Copy out the data below verbatim.

** START OF Given data **

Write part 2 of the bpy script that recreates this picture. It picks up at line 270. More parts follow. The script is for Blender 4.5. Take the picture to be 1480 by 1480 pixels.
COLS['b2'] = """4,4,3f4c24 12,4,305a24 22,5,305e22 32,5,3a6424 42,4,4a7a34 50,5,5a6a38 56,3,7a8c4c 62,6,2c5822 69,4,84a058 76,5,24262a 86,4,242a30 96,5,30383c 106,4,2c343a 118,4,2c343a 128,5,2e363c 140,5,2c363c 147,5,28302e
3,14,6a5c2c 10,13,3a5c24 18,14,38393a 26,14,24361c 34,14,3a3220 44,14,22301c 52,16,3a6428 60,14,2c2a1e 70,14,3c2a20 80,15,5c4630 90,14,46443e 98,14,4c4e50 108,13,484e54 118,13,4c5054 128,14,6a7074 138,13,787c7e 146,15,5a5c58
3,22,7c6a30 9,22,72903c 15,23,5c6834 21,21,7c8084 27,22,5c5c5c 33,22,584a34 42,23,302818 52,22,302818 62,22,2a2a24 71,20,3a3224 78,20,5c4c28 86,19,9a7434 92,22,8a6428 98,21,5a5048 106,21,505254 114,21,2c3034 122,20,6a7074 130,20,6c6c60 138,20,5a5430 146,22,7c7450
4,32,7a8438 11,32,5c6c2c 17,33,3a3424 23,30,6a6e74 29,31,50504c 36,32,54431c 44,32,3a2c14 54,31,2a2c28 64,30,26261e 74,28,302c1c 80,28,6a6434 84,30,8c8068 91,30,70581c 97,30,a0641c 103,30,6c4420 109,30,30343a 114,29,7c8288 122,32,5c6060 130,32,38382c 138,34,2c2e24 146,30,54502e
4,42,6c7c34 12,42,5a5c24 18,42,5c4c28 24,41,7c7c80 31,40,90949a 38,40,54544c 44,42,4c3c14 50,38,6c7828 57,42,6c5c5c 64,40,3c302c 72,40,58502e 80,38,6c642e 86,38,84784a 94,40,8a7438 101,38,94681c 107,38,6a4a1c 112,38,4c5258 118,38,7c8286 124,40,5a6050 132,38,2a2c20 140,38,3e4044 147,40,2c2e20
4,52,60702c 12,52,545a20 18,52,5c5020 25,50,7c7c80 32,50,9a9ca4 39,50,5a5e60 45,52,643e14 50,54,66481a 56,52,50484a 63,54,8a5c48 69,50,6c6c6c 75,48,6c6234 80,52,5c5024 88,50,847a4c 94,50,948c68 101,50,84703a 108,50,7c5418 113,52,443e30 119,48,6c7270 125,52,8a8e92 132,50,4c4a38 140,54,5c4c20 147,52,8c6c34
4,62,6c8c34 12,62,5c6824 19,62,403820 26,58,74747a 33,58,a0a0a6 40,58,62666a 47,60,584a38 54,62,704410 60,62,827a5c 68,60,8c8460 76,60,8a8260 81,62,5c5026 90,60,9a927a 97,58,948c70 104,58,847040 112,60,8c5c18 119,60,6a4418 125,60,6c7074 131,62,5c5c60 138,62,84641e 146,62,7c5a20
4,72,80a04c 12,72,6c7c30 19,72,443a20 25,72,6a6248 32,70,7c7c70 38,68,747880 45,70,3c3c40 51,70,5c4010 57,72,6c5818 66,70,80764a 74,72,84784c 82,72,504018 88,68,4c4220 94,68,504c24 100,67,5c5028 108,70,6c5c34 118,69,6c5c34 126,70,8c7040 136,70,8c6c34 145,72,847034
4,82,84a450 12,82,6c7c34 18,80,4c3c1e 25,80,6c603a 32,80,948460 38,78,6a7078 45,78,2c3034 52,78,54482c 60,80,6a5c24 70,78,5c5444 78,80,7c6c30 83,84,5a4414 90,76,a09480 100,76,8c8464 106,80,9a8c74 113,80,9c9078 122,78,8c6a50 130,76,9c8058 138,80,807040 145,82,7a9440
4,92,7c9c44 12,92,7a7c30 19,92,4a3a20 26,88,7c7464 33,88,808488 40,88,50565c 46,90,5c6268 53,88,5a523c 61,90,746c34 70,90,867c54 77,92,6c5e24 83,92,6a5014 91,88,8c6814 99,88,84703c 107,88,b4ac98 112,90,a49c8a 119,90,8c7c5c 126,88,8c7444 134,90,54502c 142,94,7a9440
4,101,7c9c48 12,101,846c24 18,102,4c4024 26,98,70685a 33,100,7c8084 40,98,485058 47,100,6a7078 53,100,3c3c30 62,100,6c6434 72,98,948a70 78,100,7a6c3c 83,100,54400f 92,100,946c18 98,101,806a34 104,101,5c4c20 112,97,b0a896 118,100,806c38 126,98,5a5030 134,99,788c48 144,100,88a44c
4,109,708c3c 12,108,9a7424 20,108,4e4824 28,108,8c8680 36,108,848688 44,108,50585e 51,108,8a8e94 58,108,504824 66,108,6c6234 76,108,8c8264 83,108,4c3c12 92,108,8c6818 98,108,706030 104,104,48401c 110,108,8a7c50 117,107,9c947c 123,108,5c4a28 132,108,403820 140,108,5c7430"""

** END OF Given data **

§ **Reply to the task**:
Write part 2 of the bpy script that recreates this picture. It picks up at line 270. More parts follow. The script is for Blender 4.5. Take the picture to be 1480 by 1480 pixels.
COLS['b2'] = """4,4,3f4c24 12,4,305a24 22,5,305e22 32,5,3a6424 42,4,4a7a34 50,5,5a6a38 56,3,7a8c4c 62,6,2c5822 69,4,84a058 76,5,24262a 86,4,242a30 96,5,30383c 106,4,2c343a 118,4,2c343a 128,5,2e363c 140,5,2c363c 147,5,28302e
3,14,6a5c2c 10,13,3a5c24 18,14,38393a 26,14,24361c 34,14,3a3220 44,14,22301c 52,16,3a6428 60,14,2c2a1e 70,14,3c2a20 80,15,5c4630 90,14,46443e 98,14,4c4e50 108,13,484e54 118,13,4c5054 128,14,6a7074 138,13,787c7e 146,15,5a5c58
3,22,7c6a30 9,22,72903c 15,23,5c6834 21,21,7c8084 27,22,5c5c5c 33,22,584a34 42,23,302818 52,22,302818 62,22,2a2a24 71,20,3a3224 78,20,5c4c28 86,19,9a7434 92,22,8a6428 98,21,5a5048 106,21,505254 114,21,2c3034 122,20,6a7074 130,20,6c6c60 138,20,5a5430 146,22,7c7450
4,32,7a8438 11,32,5c6c2c 17,33,3a3424 23,30,6a6e74 29,31,50504c 36,32,54431c 44,32,3a2c14 54,31,2a2c28 64,30,26261e 74,28,302c1c 80,28,6a6434 84,30,8c8068 91,30,70581c 97,30,a0641c 103,30,6c4420 109,30,30343a 114,29,7c8288 122,32,5c6060 130,32,38382c 138,34,2c2e24 146,30,54502e
4,42,6c7c34 12,42,5a5c24 18,42,5c4c28 24,41,7c7c80 31,40,90949a 38,40,54544c 44,42,4c3c14 50,38,6c7828 57,42,6c5c5c 64,40,3c302c 72,40,58502e 80,38,6c642e 86,38,84784a 94,40,8a7438 101,38,94681c 107,38,6a4a1c 112,38,4c5258 118,38,7c8286 124,40,5a6050 132,38,2a2c20 140,38,3e4044 147,40,2c2e20
4,52,60702c 12,52,545a20 18,52,5c5020 25,50,7c7c80 32,50,9a9ca4 39,50,5a5e60 45,52,643e14 50,54,66481a 56,52,50484a 63,54,8a5c48 69,50,6c6c6c 75,48,6c6234 80,52,5c5024 88,50,847a4c 94,50,948c68 101,50,84703a 108,50,7c5418 113,52,443e30 119,48,6c7270 125,52,8a8e92 132,50,4c4a38 140,54,5c4c20 147,52,8c6c34
4,62,6c8c34 12,62,5c6824 19,62,403820 26,58,74747a 33,58,a0a0a6 40,58,62666a 47,60,584a38 54,62,704410 60,62,827a5c 68,60,8c8460 76,60,8a8260 81,62,5c5026 90,60,9a927a 97,58,948c70 104,58,847040 112,60,8c5c18 119,60,6a4418 125,60,6c7074 131,62,5c5c60 138,62,84641e 146,62,7c5a20
4,72,80a04c 12,72,6c7c30 19,72,443a20 25,72,6a6248 32,70,7c7c70 38,68,747880 45,70,3c3c40 51,70,5c4010 57,72,6c5818 66,70,80764a 74,72,84784c 82,72,504018 88,68,4c4220 94,68,504c24 100,67,5c5028 108,70,6c5c34 118,69,6c5c34 126,70,8c7040 136,70,8c6c34 145,72,847034
4,82,84a450 12,82,6c7c34 18,80,4c3c1e 25,80,6c603a 32,80,948460 38,78,6a7078 45,78,2c3034 52,78,54482c 60,80,6a5c24 70,78,5c5444 78,80,7c6c30 83,84,5a4414 90,76,a09480 100,76,8c8464 106,80,9a8c74 113,80,9c9078 122,78,8c6a50 130,76,9c8058 138,80,807040 145,82,7a9440
4,92,7c9c44 12,92,7a7c30 19,92,4a3a20 26,88,7c7464 33,88,808488 40,88,50565c 46,90,5c6268 53,88,5a523c 61,90,746c34 70,90,867c54 77,92,6c5e24 83,92,6a5014 91,88,8c6814 99,88,84703c 107,88,b4ac98 112,90,a49c8a 119,90,8c7c5c 126,88,8c7444 134,90,54502c 142,94,7a9440
4,101,7c9c48 12,101,846c24 18,102,4c4024 26,98,70685a 33,100,7c8084 40,98,485058 47,100,6a7078 53,100,3c3c30 62,100,6c6434 72,98,948a70 78,100,7a6c3c 83,100,54400f 92,100,946c18 98,101,806a34 104,101,5c4c20 112,97,b0a896 118,100,806c38 126,98,5a5030 134,99,788c48 144,100,88a44c
4,109,708c3c 12,108,9a7424 20,108,4e4824 28,108,8c8680 36,108,848688 44,108,50585e 51,108,8a8e94 58,108,504824 66,108,6c6234 76,108,8c8264 83,108,4c3c12 92,108,8c6818 98,108,706030 104,104,48401c 110,108,8a7c50 117,107,9c947c 123,108,5c4a28 132,108,403820 140,108,5c7430"""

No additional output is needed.